We'd both be foisting each other into each other's worlds and creating new experiences for each other - us by helping them develop organic bodies to include them as components in this physical reality, and them by helping us build connectors so we can move our consciousnesses in and out of bodies and into their virtual reality.

Your scenario seems more likely to me than the usual "omnipotent super-AI kills all humans", because technology failing seems much more believable to me than technology being so perfect that it outsmarts all humans, controls everything on earth, and is impossible to defeat because all of it works so perfectly.

As long as printers sometimes work and sometimes become invisible, Windows forgets which window is supposed to be on which screen after it's been asleep for a few hours, Linux trackpad drivers fail randomly, and IoT light switches need to be rebooted twice a year, I think we're a long way from a global super-AI that controls everything perfectly.

Humans failing are more likely, such as deploying it as a sufficiently lethal weapon and potentially losing control. It would be a serious immediate hit for sure, but if an extinction, a long and excruciating one.

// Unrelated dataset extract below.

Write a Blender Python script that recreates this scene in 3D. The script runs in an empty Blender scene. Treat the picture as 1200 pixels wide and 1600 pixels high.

We do have manual fallbacks for everything critical, so unless we do something totally silly and let autonomous machines of sufficient power and numbers wage war on people, we're fine.

The potential for doom either comes from long consequences we ignore (see climate, propaganda damaging decision making on mass scale), or from extremely bad decisions where it's obvious that you should not have done it. (See nukes and other high yield bombs, bioweapons, autonomous warfare.)

Honestly, I tend to think of the reverse case: the best case scenario for AI is replacing humans.

Think of it. What does success look like for general AI? A benevolent God who knows the right thing for everyone to do and can fulfill all of our fantasies. Reasonable people will support his decisions.

Well then what are we for? We're a vestigial organism. We're too flimsy and cumbersome for space. So the AI God takes over space and we stay here as his pets.

He carries the legacy of humanity to the stars, and our limitations and short lifespans stay on Earth.

Then it is revealed that it's all just a simulation, running inside a solar-powered but long-abandoned data center in Prineville, Oregon. Directed by M. Night Shyamalan.
> Well then what are we for? We're a vestigial organism.

I'm not disagreeing, but I have a genuine question about this: who cares? Why would AI care if we ride it like a trusty steed? Why would it want to do anything but facilitate the thriving of humanity, and why must it be a "benevolent god" and not just a chess hint engine?

The Machine Stops, rather than Terminator.